Foto bertanggal 21 September 2016 ini memperlihatkan Penasihat dan Menteri Luar Negeri Myanmar, Aung San Suu Kyi, berpidato di depan Sidang Umum PBB di New York, AS. (AFP)

Suu Kyi Didesak Atasi Krisis Rohingya

Loading

JAKARTA (IndependensI.com) – Aung San Suu Kyi didesak segera mengatasi krisis kemanusiaan di Myanmar.

Warga minoritas Rohingya berbondong-bondong meninggalkan negeri itu karena menjadi korban pertikaian antara militan ARSA dan tentara pemerintah.

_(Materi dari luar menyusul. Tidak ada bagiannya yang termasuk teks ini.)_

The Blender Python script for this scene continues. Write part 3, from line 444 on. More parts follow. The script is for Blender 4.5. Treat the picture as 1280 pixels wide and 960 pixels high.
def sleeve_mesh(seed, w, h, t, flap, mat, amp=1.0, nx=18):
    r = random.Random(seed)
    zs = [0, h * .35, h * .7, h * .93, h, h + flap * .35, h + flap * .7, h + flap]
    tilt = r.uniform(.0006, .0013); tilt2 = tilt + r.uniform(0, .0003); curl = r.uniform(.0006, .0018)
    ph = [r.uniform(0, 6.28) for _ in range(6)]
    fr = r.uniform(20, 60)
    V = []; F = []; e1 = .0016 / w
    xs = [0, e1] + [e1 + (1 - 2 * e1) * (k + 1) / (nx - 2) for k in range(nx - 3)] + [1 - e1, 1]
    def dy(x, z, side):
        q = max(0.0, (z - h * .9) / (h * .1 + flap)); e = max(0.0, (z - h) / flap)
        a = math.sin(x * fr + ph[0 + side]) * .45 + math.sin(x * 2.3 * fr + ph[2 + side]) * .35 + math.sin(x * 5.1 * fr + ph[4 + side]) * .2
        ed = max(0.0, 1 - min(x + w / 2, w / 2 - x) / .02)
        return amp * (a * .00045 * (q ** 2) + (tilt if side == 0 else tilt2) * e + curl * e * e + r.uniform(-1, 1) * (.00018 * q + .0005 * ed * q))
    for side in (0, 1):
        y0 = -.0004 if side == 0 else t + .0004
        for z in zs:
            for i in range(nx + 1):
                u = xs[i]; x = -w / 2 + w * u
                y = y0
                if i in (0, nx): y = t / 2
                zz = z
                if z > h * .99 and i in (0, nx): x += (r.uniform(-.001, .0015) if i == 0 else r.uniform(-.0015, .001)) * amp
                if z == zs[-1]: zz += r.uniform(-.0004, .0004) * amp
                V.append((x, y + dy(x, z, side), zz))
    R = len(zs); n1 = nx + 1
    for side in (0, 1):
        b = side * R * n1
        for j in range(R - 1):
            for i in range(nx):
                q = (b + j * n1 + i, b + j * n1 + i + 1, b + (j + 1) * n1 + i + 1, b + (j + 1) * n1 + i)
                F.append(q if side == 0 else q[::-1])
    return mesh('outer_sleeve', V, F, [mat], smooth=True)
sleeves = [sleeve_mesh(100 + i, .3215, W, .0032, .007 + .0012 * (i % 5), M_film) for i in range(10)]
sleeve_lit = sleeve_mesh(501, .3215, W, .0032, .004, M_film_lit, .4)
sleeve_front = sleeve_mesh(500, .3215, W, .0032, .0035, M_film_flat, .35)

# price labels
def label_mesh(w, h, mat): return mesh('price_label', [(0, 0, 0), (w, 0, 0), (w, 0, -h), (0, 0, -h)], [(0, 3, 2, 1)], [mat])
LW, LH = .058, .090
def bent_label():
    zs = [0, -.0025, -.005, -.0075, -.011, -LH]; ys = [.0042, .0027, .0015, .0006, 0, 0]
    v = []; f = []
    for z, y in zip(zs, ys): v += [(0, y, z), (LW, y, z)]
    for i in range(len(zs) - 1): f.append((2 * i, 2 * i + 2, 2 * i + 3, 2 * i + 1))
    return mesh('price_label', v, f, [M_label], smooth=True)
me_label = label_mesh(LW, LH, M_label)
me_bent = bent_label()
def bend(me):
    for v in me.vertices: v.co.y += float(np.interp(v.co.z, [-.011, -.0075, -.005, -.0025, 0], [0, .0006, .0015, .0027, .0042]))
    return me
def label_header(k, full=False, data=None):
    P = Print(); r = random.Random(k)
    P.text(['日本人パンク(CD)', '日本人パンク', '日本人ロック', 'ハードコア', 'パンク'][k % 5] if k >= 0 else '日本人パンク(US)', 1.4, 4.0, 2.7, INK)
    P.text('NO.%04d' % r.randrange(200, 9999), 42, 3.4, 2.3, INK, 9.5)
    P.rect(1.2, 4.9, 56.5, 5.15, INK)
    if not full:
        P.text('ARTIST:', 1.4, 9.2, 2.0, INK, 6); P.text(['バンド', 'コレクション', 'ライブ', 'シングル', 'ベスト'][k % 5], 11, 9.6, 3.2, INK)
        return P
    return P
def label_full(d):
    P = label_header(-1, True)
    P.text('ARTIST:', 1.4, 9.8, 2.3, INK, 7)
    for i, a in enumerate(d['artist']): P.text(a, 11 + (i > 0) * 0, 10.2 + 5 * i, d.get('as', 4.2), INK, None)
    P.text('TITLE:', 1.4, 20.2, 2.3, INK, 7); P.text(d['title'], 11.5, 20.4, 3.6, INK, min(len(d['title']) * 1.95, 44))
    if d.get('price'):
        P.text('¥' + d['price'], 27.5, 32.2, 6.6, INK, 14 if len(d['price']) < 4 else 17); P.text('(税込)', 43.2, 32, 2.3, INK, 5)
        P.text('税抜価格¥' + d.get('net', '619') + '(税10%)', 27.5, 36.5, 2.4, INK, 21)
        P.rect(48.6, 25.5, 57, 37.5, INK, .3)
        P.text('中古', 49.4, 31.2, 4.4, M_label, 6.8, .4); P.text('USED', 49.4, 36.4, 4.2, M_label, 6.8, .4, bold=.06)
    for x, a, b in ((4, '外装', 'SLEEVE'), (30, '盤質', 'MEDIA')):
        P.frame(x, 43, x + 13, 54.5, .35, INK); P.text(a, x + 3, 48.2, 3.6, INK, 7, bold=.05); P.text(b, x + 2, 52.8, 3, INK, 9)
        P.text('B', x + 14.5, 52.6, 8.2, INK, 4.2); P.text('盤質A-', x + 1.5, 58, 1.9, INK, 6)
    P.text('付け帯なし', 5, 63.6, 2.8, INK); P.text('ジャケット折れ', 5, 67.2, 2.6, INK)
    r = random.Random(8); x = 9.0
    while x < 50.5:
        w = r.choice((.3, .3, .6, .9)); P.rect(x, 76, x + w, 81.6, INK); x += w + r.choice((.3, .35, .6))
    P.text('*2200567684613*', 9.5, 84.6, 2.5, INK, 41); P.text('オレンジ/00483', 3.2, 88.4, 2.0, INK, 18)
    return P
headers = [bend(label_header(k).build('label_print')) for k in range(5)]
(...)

Desakan itu disampaikan sejumlah negara sebelum Suu Kyi menyampaikan pidatonya pada Selasa (19/9/2017). Menteri Luar Negeri Inggris, Boris Johnson, mengusulkannya pada pertemuan khusus untuk membahas krisis Rohingya di sela-sela Sidang Umum PBB di New York.

Johnson, pada pertemuan yang juga dihadiri Duta Besar Amerika Serikat untuk PBB Nikki Haley dan deputi menlu Myanmar, mengingatkan bahwa kekerasan di negara bagian Rakhine sebagai “cacat di Myanmar” yang baru saja menjadi negara demokratis.

“Untuk alasan itu, Burma tidak perlu terkejut dengan desakan internasional dalam pertemuan Dewan Keamanan,” kata Johnson merujuk pada nama Myanmar dulu.

“Seperti yang selalu saya katakana, tidak ada yang ingin militer kembali berkuasa. Jadi penting buat Aung San Suu Kyi dan pemerintahan sipilnya memastikan dihentikannya tindak kekerasan,” ujarnya.

Haley mengatakan pertemuan ini “produktif” tapi dia belum yakin dengan penerapannya di lapangan.

“Amerika Serikat terus mendesak pemerintah Burma untuk menyelesaikan operasi militer, memberikan akses untuk bantuan kemanusiaan, dan berkomitmen membantu warga sipil ke rumahnya masing-masing,” kata Haley.

Negara lain yang menyertakan wakilnya di pertemuan itu antara lain Bangladesh, yang menjadi tujuan utama pengungsi Rohingya, Australia, Kanada, Denmark Swedia, Turki, dan Indonesia.

Sekretaris Jenderal PBB Antonio Guterres pekan lalu sudah mengingatkan Suu Kyi bahwa pidatonya hari ini adalah “peluang terakhir” untuk melakukan perubahan.

Kemenangan Suu Kyi lewat pemilihan umum dua tahun lalu dipandang sebagai kemenangan untuk demokrasi. Tapi pemimpin sipil itu, yang punya hubungan rumit dengan tantara Myanmar, nyaris bungkam setelah tantara “memaksa” lebih dari 410.000 orang Rohingya mengungsi.